Der Alpinist mit einem Flair für Weihnachtskrippen
Die Eltern richteten die Weihnachtsstube stets in aller Heimlichkeit ein. Dann, an Heiligabend, ertönte eine kleine Glocke. Dies war das Zeichen, dass der Ort der Herrlichkeit nun betreten werden durfte. Ein prächtiger Blickfang war natürlich jedes Mal der geschmückte Tannenbaum.
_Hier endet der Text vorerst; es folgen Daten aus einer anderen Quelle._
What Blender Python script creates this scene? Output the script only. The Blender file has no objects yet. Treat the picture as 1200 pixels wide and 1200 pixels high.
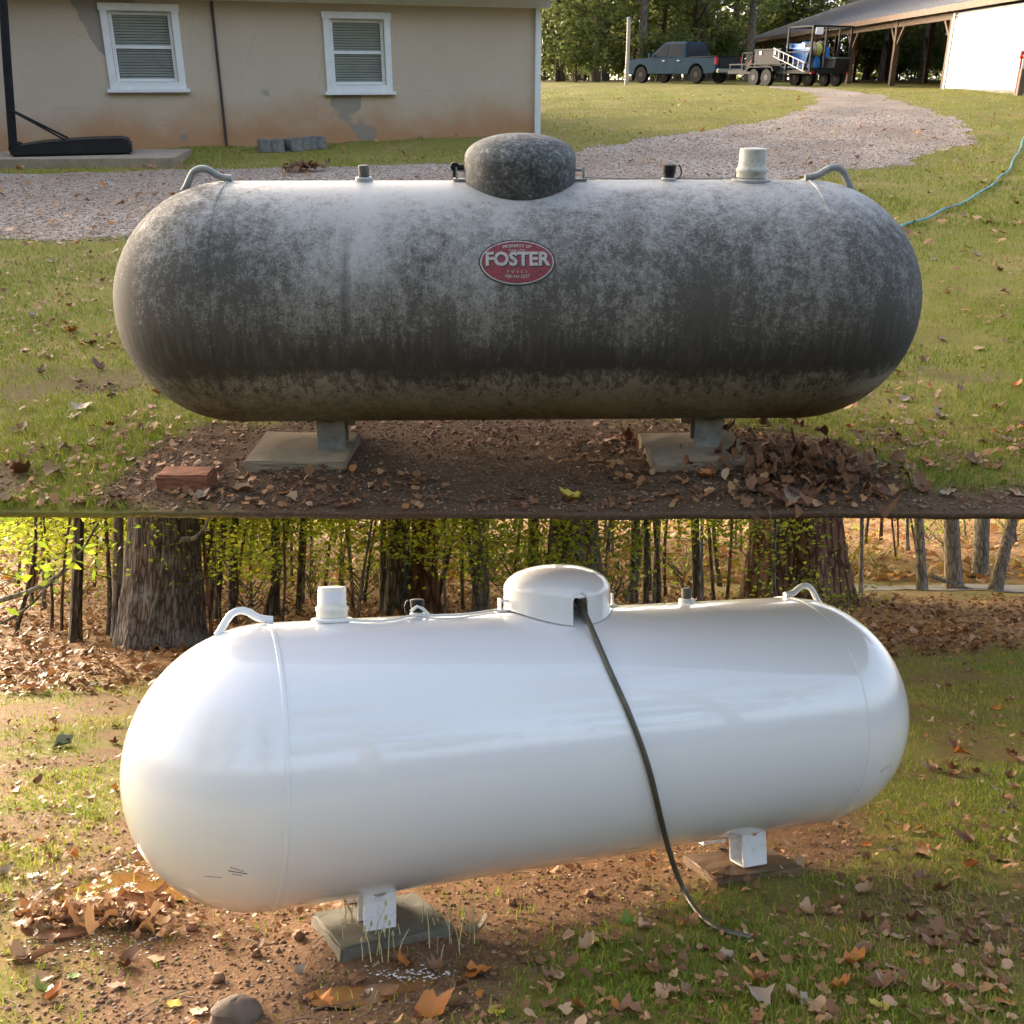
import bpy, math, random
import numpy as np
from mathutils import Matrix, Vector

# ------------------------------------------------------------------ camera, sky, sun, exposure
SC = bpy.context.scene
COL = SC.collection
R = math.radians
HL, HU = 1.40, 1.46                      # eye height over the wood-side yard and over the drive-side yard
FPX, CY = 1100.0, 520.0                  # focal length and axis row, in 1200-px picture units
PL = -math.atan((622 - CY) / FPX)        # pitch of the view in the lower yard (up is negative)
PU = math.atan((CY - 92) / FPX)          # pitch of the view in the upper yard
cam = bpy.data.cameras.new('camera'); camo = bpy.data.objects.new('camera', cam); COL.objects.link(camo)
cam.sensor_width = 36; cam.lens = FPX / 1200 * 36; cam.shift_y = -(600 - CY) / 1200
cam.clip_end = 600; cam.clip_start = .05
camo.location = (0, 0, HL); camo.rotation_euler = (math.pi / 2 - PL, 0, 0)
SC.camera = camo

SUN_E, SUN_A = R(22), R(138)              # elevation; azimuth from straight behind the viewer towards the left
sd = Vector((-math.cos(SUN_E) * math.sin(SUN_A), -math.cos(SUN_E) * math.cos(SUN_A), math.sin(SUN_E)))
W = bpy.data.worlds.new('World'); SC.world = W; W.use_nodes = True
nt = W.node_tree; bg = nt.nodes['Background']; sky = nt.nodes.new('ShaderNodeTexSky')
sky.sky_type = 'NISHITA'; sky.sun_disc = False; sky.sun_elevation = SUN_E
sky.sun_rotation = math.atan2(sd.x, sd.y); sky.air_density = .5; sky.dust_density = 7.0; sky.ozone_density = 0
nt.links.new(sky.outputs[0], bg.inputs[0]); bg.inputs[1].default_value = .15
sun = bpy.data.lights.new('sun', 'SUN'); suno = bpy.data.objects.new('sun', sun); COL.objects.link(suno)
sun.energy = 1.0; sun.angle = R(11); sun.color = (1, .95, .87)
suno.rotation_euler = (-sd).to_track_quat('-Z', 'Y').to_euler()
suno.location = (-6, -4, 8)
SC.view_settings.view_transform = 'Standard'; SC.view_settings.look = 'None'
SC.view_settings.exposure = 2.95; SC.view_settings.gamma = 1
SC.view_settings.use_white_balance = True; SC.view_settings.white_balance_temperature = 7250; SC.view_settings.white_balance_tint = 8
SC.render.engine = 'CYCLES'
SC.cycles.max_bounces = 6; SC.cycles.diffuse_bounces = 3; SC.cycles.glossy_bounces = 3
SC.cycles.transparent_max_bounces = 8; SC.cycles.use_denoising = True
SC.cycles.sample_clamp_indirect = 6

# ------------------------------------------------------------------ the two yards
# The picture shows the same yard twice, one over the other. Each is built whole and rigid: the lower one on
# level ground, the upper one as a steep bank that starts above and behind it.
I4 = Matrix.Identity(4)
UP = Matrix.Translation((0, 0, HL)) @ Matrix.Rotation(PU - PL, 4, 'X') @ Matrix.Translation((0, 0, -HU))
PLACE = [I4]
rng = random.Random(7); nr = np.random.default_rng(7)

def smooth(a, b, t):
    t = np.clip((t - a) / (b - a), 0, 1); return t * t * (3 - 2 * t)
def vnoise(x, y, s=1.0, seed=0):
    x = np.asarray(x, float) / s + seed * 17.31; y = np.asarray(y, float) / s + seed * 5.77
    xi = np.floor(x); yi = np.floor(y); fx = x - xi; fy = y - yi
    fx = fx * fx * (3 - 2 * fx); fy = fy * fy * (3 - 2 * fy)
    def h(a, b):
        v = np.sin(a * 127.1 + b * 311.7 + seed * 3.1) * 43758.5453
        return v - np.floor(v)
    return (h(xi, yi) * (1 - fx) + h(xi + 1, yi) * fx) * (1 - fy) + (h(xi, yi + 1) * (1 - fx) + h(xi + 1, yi + 1) * fx) * fy
def fbm(x, y, s, seed=0, o=3):
    return sum(vnoise(x, y, s / 2 ** k, seed + k) * .5 ** k for k in range(o)) / sum(.5 ** k for k in range(o))
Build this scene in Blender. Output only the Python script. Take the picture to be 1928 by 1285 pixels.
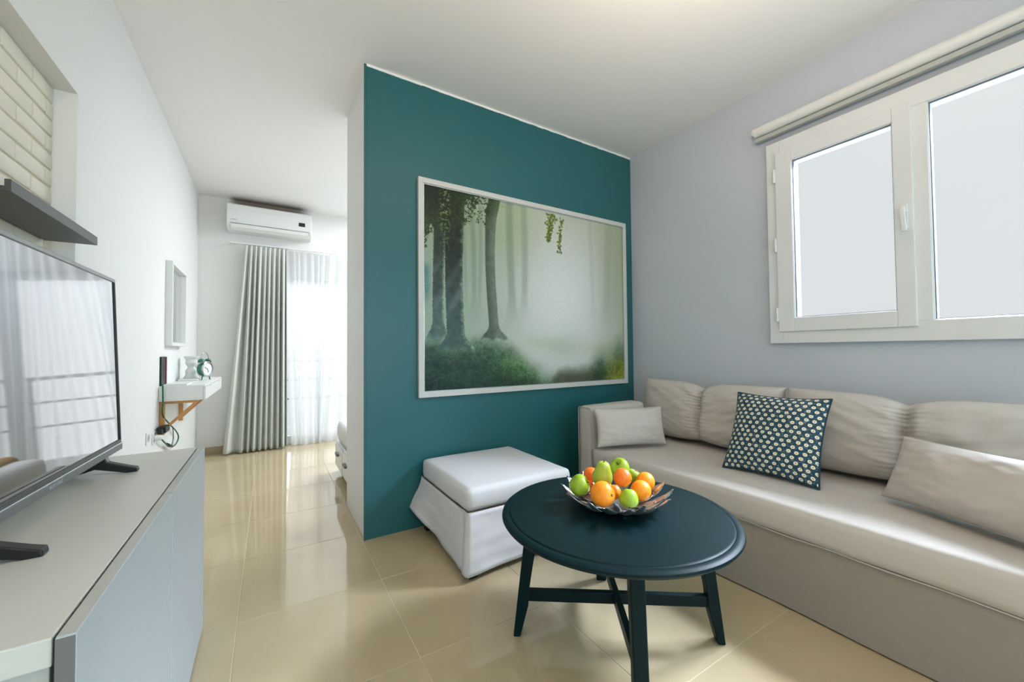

Aber auch die Krippe mit Josef, Maria, dem Jesuskind, Ochs und Esel sowie all den anderen Figuren, die zur biblischen Weihnachtsgeschichte gehören – die ganze Szenerie liebevoll gepolstert mit Moos, wie es im Wallis üblich ist.
Die Kraft der Weihnachtsgeschichte
«Es war immer wieder ein wunderbarer Moment, in die festliche Stube mit der Krippe einzutreten», erinnert sich Arnold Heynen (80). Seit Jahrzehnten lebt er zusammen mit seiner Frau in Wiedlisbach BE; aufgewachsen ist er aber in Ausserberg im Wallis. Noch heute berühre es ihn zutiefst, wenn er eine Weihnachtskrippe betrachte. «Diese Geschichte, wie sie in der Bibel erzählt wird, hat eine ganz eigene Kraft», sagt er. Auch wenn sie sich vielleicht nicht ganz so ereignet habe – «viel Wahres ist auf jeden Fall daran, man hat sie nicht einfach erfunden.»
Entsprechend gehört für den pensionierten Lehrer und ehemaligen Bergführer zu Weihnachten nicht bloss die geschmückte Tanne, sondern ebenso die Krippe. Wobei die Einzahl in seinem Fall nicht stimmt: Vordem besass er hundert verschiedenste Ausführungen, heute sind es immer noch vierzig. Jetzt, in der Adventszeit, lassen sie sich im Haus der Heynens bestaunen, in allen möglichen Grössen und Ausführungen, aus allen möglichen Ländern und Erdteilen, Spanien, Frankreich, Russland, Mexiko, Deutschland, Italien, Ägypten. Und natürlich auch aus der Schweiz.
Auch Tuffstein gehört dazu
Das klassische Material für die Krippenfiguren sei Gips, Pappmaché und Ton, erklärt Arnold Heynen. Später seien Holz, Papier, Karton und Stoff hinzugekommen. Auch ein Ensemble aus Maisblättern besitzt er. Dieses stammt aus Prag. Je nach Material und Machart sind die Figuren bunt bemalt oder naturbelassen. Einige der grösseren Krippen hat ihr Besitzer auch mit Tuffbrocken ausgestattet, die Felsformationen rund um Bethlehem darstellen. «Das ist Tuff aus dem Wallis, ich kenne Orte, wo er besonders schön ist», berichtet er. Und macht auf die flockig weissen Schafe aufmerksam, die um die grösste seiner Krippen gruppiert sind: «Sehen Sie, diese Schafe sind in der Schwarzenberger Tradition hergestellt; so schön und lebensecht, richtige Walliser Schwarznasenschafe mit der typischen Zeichnung und der eher stumpfen Schnauze.»
Neue Besitzer gesucht
Arnold Heynen will den grössten Teil seiner Sammlung nun verkaufen. «Zu günstigen Preisen», wie er betont. Ihm gehe es nicht um den Erlös, sondern darum, dass die Krippen «in gute Hände kommen, zu Leuten, die dazu auch wirklich einen Bezug haben». Ein paar Exemplare behalte er aber nach wie vor, denn ein Advent ohne Krippe sei eben kein richtiger Advent.
Weihnachten hingegen feiert er nicht in Wiedlisbach, sondern stets im Heim seiner Kindheit in Ausserberg. Hier stellt er jeweils eine besonders grosse Krippe auf, die auch von vielen Ortsbewohnern gerne aufgesucht wird – eine richtige Weihnachtsattraktion. «Manche Leute mögen Krippenfiguren als Kitsch abtun», sagt Heynen. Er aber sei der Meinung: «Bethlehem ist überall, gerade auch dort, wo Weihnachtskrippen stehen.»